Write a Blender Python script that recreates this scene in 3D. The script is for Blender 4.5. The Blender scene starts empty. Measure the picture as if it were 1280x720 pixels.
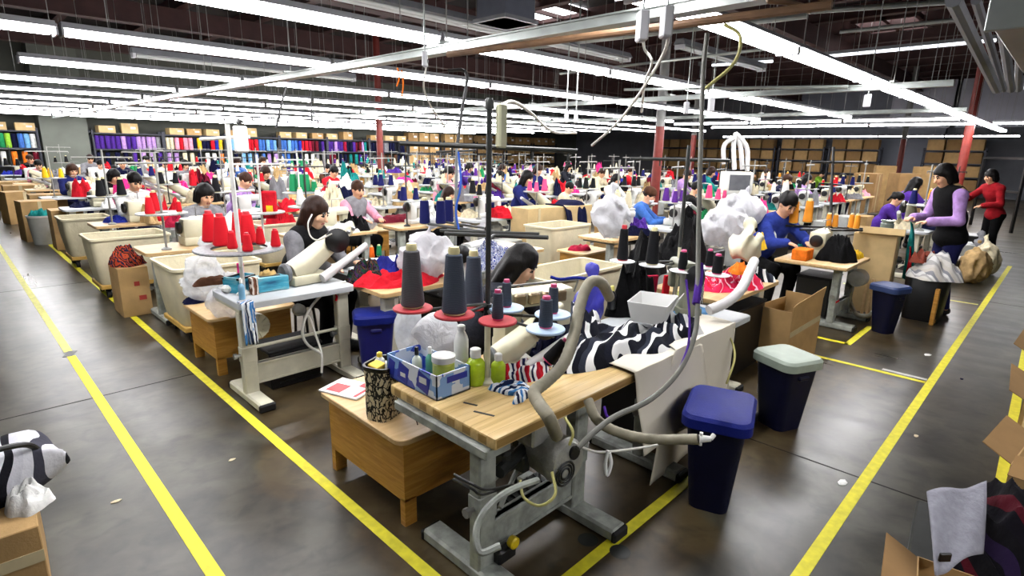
import bpy, bmesh, math, random
import numpy as np
from mathutils import Matrix, Vector
random.seed(7); rng = np.random.RandomState(7)
SC = bpy.context.scene; COL = SC.collection
# ------------------------------------------------------------------ camera, world, exposure
CAM_H = 1.85; FOC = 699.89; PITCH = math.radians(13.869); ROLL = math.radians(1.078); YAW = math.radians(44.53)
_c, _s = math.cos(YAW), math.sin(YAW)
FW = np.array([_c*math.cos(PITCH), _s*math.cos(PITCH), -math.sin(PITCH)])
_rt = np.array([_s, -_c, 0.0]); _up = np.cross(_rt, FW)
RT = _rt*math.cos(ROLL)+_up*math.sin(ROLL); UP = -_rt*math.sin(ROLL)+_up*math.cos(ROLL)
cd = bpy.data.cameras.new('camera'); cam = bpy.data.objects.new('camera', cd); COL.objects.link(cam)
cd.sensor_width = 36.0; cd.lens = FOC*36.0/1280.0; cd.clip_end = 200; cd.clip_start = 0.05
M = Matrix.Identity(4)
for i in range(3):
    M[i][0] = RT[i]; M[i][1] = UP[i]; M[i][2] = -FW[i]
M[2][3] = CAM_H
cam.matrix_world = M; SC.camera = cam
w = bpy.data.worlds.new('hall_world'); SC.world = w; w.use_nodes = True
w.node_tree.nodes['Background'].inputs[0].default_value = (0.55, 0.6, 0.7, 1)
w.node_tree.nodes['Background'].inputs[1].default_value = 0.03
SC.view_settings.view_transform = 'Standard'; SC.view_settings.look = 'None'
SC.view_settings.exposure = 0.0; SC.view_settings.gamma = 1.0; SC.view_settings.use_curve_mapping = False
SC.cycles.max_bounces = 6; SC.cycles.diffuse_bounces = 1; SC.cycles.glossy_bounces = 3
SC.cycles.transparent_max_bounces = 8; SC.cycles.caustics_reflective = False; SC.cycles.caustics_refractive = False
SC.cycles.sample_clamp_indirect = 4.0
LAMP = 38.0      # radiance of the fluorescent tubes
# ------------------------------------------------------------------ finding places
def ray(u, v): return FW+RT*(u-640)/FOC-UP*(v-360)/FOC
EYE = np.array([0, 0, CAM_H])
def at(u, v, z=0.0):
    d = ray(u, v); return EYE+d*(z-CAM_H)/d[2]
def aty(u, v, y):
    d = ray(u, v); return EYE+d*y/d[1]
def atx(u, v, x):
    d = ray(u, v); return EYE+d*x/d[0]
def dp(u, v, w): return EYE+ray(u, v)*w
# ------------------------------------------------------------------ mesh helpers
def V(*a): return np.array(a, float)
def unit(v):
    v = np.asarray(v, float); n = np.linalg.norm(v); return v/n if n > 1e-9 else np.array([0, 0, 1.0])
def rotz(a): c, s = math.cos(a), math.sin(a); return np.array([[c, -s, 0], [s, c, 0], [0, 0, 1.0]])
def rotx(a): c, s = math.cos(a), math.sin(a); return np.array([[1.0, 0, 0], [0, c, -s], [0, s, c]])
def roty(a): c, s = math.cos(a), math.sin(a); return np.array([[c, 0, s], [0, 1.0, 0], [-s, 0, c]])
def spline(pts, n=6):
    P = [np.asarray(p, float) for p in pts]
    if len(P) < 3: return P
    Q = [2*P[0]-P[1]]+P+[2*P[-1]-P[-2]]; out = []
    for i in range(1, len(Q)-2):
        for k in range(n):
            t = k/n; a, b, c, d = Q[i-1], Q[i], Q[i+1], Q[i+2]
            out.append(0.5*((2*b)+(-a+c)*t+(2*a-5*b+4*c-d)*t*t+(-a+3*b-3*c+d)*t**3))
    out.append(P[-1]); return out
_boxcache = {}
def _bevbox(s, b, seg):
    key = tuple(round(float(x), 5) for x in s)+(round(b, 5), seg)
    if key not in _boxcache:
        bm = bmesh.new(); bmesh.ops.create_cube(bm, size=1)
        bmesh.ops.scale(bm, vec=Vector(s), verts=bm.verts)
        if b > 0: bmesh.ops.bevel(bm, geom=bm.edges[:], offset=min(b, 0.49*min(s)), segments=seg, affect='EDGES', profile=0.5)
        bm.verts.index_update()
        _boxcache[key] = (np.array([v.co[:] for v in bm.verts]), [[v.index for v in f.verts] for f in bm.faces]); bm.free()
    return _boxcache[key]
class MB:
    def __init__(s): s.v = []; s.f = []; s.m = []; s.n = 0
    def add(s, vs, fs, m=0):
        vs = np.asarray(vs, float).reshape(-1, 3); s.v.append(vs)
        s.f += [[i+s.n for i in f] for f in fs]; s.m += [m]*len(fs) if isinstance(m, int) else list(m); s.n += len(vs); return s
    def box(s, c, sz, b=0.0, R=None, m=0, seg=1):
        vs, fs = _bevbox(sz, b, seg); vs = vs if R is None else vs@np.asarray(R).T
        return s.add(vs+np.asarray(c, float), fs, m)
    def bb(s, lo, hi, b=0.0, m=0, seg=1):
        lo, hi = np.array(lo, float), np.array(hi, float); return s.box((lo+hi)/2, hi-lo, b, None, m, seg)
    def ring(s, rings, cap0=True, cap1=True, m=0, close=True):
        k = len(rings[0]); vs = np.concatenate(rings); fs = []
        for i in range(len(rings)-1):
            for j in range(k if close else k-1):
                a, b = i*k+j, i*k+(j+1) % k; fs.append([a, b, b+k, a+k])
        if cap0: fs.append(list(range(k))[::-1])
        if cap1: fs.append([(len(rings)-1)*k+j for j in range(k)])
        return s.add(vs, fs, m)
    def cyl(s, p0, p1, r0, r1=None, n=12, m=0, caps=True):
        r1 = r0 if r1 is None else r1; p0, p1 = np.asarray(p0, float), np.asarray(p1, float); d = unit(p1-p0)
        a = unit(np.cross(d, [0, 0, 1] if abs(d[2]) < .9 else [1, 0, 0])); b = np.cross(d, a)
        t = np.arange(n)*2*math.pi/n; c = np.outer(np.cos(t), a)+np.outer(np.sin(t), b)
        return s.ring([p0+c*r0, p1+c*r1], caps, caps, m)
    def tube(s, pts, r, n=8, m=0, sm=6, ribs=0.0):
        P = spline(pts, sm) if sm else [np.asarray(p, float) for p in pts]
        rings = []; a = None; t = np.arange(n)*2*math.pi/n
        for i, p in enumerate(P):
            d = unit(P[min(i+1, len(P)-1)]-P[max(i-1, 0)])
            if a is None: a = unit(np.cross(d, [0, 0, 1] if abs(d[2]) < .9 else [1, 0, 0]))
            a = unit(a-d*np.dot(a, d)); b = np.cross(d, a)
            rr = (r[0]+(r[1]-r[0])*i/(len(P)-1)) if isinstance(r, tuple) else r
            rr *= 1+ribs*(1 if i % 2 else -1)
            rings.append(p+(np.outer(np.cos(t), a)+np.outer(np.sin(t), b))*rr)
        return s.ring(rings, True, True, m)
    def lathe(s, prof, c=(0, 0, 0), n=20, m=0, cap0=True, cap1=True, R=None, sx=1, sy=1):
        t = np.arange(n)*2*math.pi/n; rings = []
        for r, z in prof:
            q = np.stack([np.cos(t)*r*sx, np.sin(t)*r*sy, np.full(n, z)], 1)
            rings.append((q if R is None else q@np.asarray(R).T)+np.asarray(c, float))
        return s.ring(rings, cap0, cap1, m)
    def loft(s, secs, m=0, cap0=True, cap1=True): return s.ring([np.asarray(q, float) for q in secs], cap0, cap1, m)
    def prism(s, poly, lo, hi, ax=2, m=0):
        def e(p, h): q = list(p); q.insert(ax, h); return q
        return s.ring([np.array([e(p, lo) for p in poly]), np.array([e(p, hi) for p in poly])], True, True, m)
    def surf(s, G, m=0):
        nu, nv = G.shape[:2]; fs = []
        for i in range(nu-1):
            for j in range(nv-1): fs.append([i*nv+j, (i+1)*nv+j, (i+1)*nv+j+1, i*nv+j+1])
        return s.add(G.reshape(-1, 3), fs, m)
    def tr(s, R=None, t=(0, 0, 0)):
        s.v = [(q if R is None else q@np.asarray(R).T)+np.asarray(t, float) for q in s.v]; return s
    def mesh(s, name, mats, sharp=32):
        me = bpy.data.meshes.new(name); vs = np.concatenate(s.v)
        me.from_pydata(vs.tolist(), [], s.f)
        for q in (mats if isinstance(mats, (list, tuple)) else [mats]): me.materials.append(q)
        me.polygons.foreach_set('material_index', s.m)
        bm = bmesh.new(); bm.from_mesh(me); bmesh.ops.recalc_face_normals(bm, faces=bm.faces[:]); bm.to_mesh(me); bm.free()
        me.polygons.foreach_set('use_smooth', [True]*len(me.polygons)); me.set_sharp_from_angle(angle=math.radians(sharp)); me.update()
        return me
    def obj(s, name, mats, parent=None, sharp=32, loc=None, rz=0):
        o = bpy.data.objects.new(name, s.mesh(name, mats, sharp)); COL.objects.link(o)
        if parent is not None: o.parent = parent
        if loc is not None: o.location = loc
        o.rotation_euler.z = rz; return o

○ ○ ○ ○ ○

#### [Requirements]
Look through the lines above and collect those with the word "scene".

#### [Reply to the exercise]
Write a Blender Python script that recreates this scene in 3D. The script is for Blender 4.5. The Blender scene starts empty. Measure the picture as if it were 1280x720 pixels.
SC = bpy.context.scene; COL = SC.collection